**Recorded information:**
----

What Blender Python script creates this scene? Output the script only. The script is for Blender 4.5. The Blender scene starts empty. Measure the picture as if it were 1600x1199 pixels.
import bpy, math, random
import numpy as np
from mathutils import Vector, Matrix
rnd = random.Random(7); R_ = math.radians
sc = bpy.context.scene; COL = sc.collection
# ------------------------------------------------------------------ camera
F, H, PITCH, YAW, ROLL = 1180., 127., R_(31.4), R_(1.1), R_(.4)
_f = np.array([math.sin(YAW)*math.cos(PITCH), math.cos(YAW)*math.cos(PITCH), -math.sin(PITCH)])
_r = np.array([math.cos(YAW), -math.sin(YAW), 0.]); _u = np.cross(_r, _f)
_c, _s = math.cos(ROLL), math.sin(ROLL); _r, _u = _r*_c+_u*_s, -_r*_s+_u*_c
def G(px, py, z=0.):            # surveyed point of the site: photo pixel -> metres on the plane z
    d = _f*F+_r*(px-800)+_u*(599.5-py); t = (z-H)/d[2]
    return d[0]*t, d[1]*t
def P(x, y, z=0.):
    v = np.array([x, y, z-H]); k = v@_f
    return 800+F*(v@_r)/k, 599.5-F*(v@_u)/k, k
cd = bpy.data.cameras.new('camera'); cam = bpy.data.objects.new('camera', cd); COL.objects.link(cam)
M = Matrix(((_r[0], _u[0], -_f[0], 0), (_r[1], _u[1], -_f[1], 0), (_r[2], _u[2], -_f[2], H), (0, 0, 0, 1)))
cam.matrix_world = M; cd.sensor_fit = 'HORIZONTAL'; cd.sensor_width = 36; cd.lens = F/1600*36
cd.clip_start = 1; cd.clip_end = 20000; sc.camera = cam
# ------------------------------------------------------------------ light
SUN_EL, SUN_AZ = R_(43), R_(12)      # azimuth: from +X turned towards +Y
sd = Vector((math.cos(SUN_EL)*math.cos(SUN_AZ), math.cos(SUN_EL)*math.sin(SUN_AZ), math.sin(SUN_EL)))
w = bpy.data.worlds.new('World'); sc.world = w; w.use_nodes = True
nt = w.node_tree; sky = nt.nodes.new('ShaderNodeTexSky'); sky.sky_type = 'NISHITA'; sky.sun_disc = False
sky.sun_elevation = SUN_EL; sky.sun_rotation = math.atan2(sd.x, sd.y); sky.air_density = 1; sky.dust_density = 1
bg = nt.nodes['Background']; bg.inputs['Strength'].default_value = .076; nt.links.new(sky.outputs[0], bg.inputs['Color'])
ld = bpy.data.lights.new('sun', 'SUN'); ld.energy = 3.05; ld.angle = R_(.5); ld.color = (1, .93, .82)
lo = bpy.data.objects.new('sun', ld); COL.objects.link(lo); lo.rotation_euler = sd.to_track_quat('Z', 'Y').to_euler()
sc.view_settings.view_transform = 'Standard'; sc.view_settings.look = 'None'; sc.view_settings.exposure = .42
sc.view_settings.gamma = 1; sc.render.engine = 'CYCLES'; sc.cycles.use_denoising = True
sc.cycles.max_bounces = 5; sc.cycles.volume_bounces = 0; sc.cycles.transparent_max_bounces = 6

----

**Exercise details:**
Repeat the data verbatim.

**The response:**
What Blender Python script creates this scene? Output the script only. The script is for Blender 4.5. The Blender scene starts empty. Measure the picture as if it were 1600x1199 pixels.
import bpy, math, random
import numpy as np
from mathutils import Vector, Matrix
rnd = random.Random(7); R_ = math.radians
sc = bpy.context.scene; COL = sc.collection
# ------------------------------------------------------------------ camera
F, H, PITCH, YAW, ROLL = 1180., 127., R_(31.4), R_(1.1), R_(.4)
_f = np.array([math.sin(YAW)*math.cos(PITCH), math.cos(YAW)*math.cos(PITCH), -math.sin(PITCH)])
_r = np.array([math.cos(YAW), -math.sin(YAW), 0.]); _u = np.cross(_r, _f)
_c, _s = math.cos(ROLL), math.sin(ROLL); _r, _u = _r*_c+_u*_s, -_r*_s+_u*_c
def G(px, py, z=0.):            # surveyed point of the site: photo pixel -> metres on the plane z
    d = _f*F+_r*(px-800)+_u*(599.5-py); t = (z-H)/d[2]
    return d[0]*t, d[1]*t
def P(x, y, z=0.):
    v = np.array([x, y, z-H]); k = v@_f
    return 800+F*(v@_r)/k, 599.5-F*(v@_u)/k, k
cd = bpy.data.cameras.new('camera'); cam = bpy.data.objects.new('camera', cd); COL.objects.link(cam)
M = Matrix(((_r[0], _u[0], -_f[0], 0), (_r[1], _u[1], -_f[1], 0), (_r[2], _u[2], -_f[2], H), (0, 0, 0, 1)))
cam.matrix_world = M; cd.sensor_fit = 'HORIZONTAL'; cd.sensor_width = 36; cd.lens = F/1600*36
cd.clip_start = 1; cd.clip_end = 20000; sc.camera = cam
# ------------------------------------------------------------------ light
SUN_EL, SUN_AZ = R_(43), R_(12)      # azimuth: from +X turned towards +Y
sd = Vector((math.cos(SUN_EL)*math.cos(SUN_AZ), math.cos(SUN_EL)*math.sin(SUN_AZ), math.sin(SUN_EL)))
w = bpy.data.worlds.new('World'); sc.world = w; w.use_nodes = True
nt = w.node_tree; sky = nt.nodes.new('ShaderNodeTexSky'); sky.sky_type = 'NISHITA'; sky.sun_disc = False
sky.sun_elevation = SUN_EL; sky.sun_rotation = math.atan2(sd.x, sd.y); sky.air_density = 1; sky.dust_density = 1
bg = nt.nodes['Background']; bg.inputs['Strength'].default_value = .076; nt.links.new(sky.outputs[0], bg.inputs['Color'])
ld = bpy.data.lights.new('sun', 'SUN'); ld.energy = 3.05; ld.angle = R_(.5); ld.color = (1, .93, .82)
lo = bpy.data.objects.new('sun', ld); COL.objects.link(lo); lo.rotation_euler = sd.to_track_quat('Z', 'Y').to_euler()
sc.view_settings.view_transform = 'Standard'; sc.view_settings.look = 'None'; sc.view_settings.exposure = .42
sc.view_settings.gamma = 1; sc.render.engine = 'CYCLES'; sc.cycles.use_denoising = True
sc.cycles.max_bounces = 5; sc.cycles.volume_bounces = 0; sc.cycles.transparent_max_bounces = 6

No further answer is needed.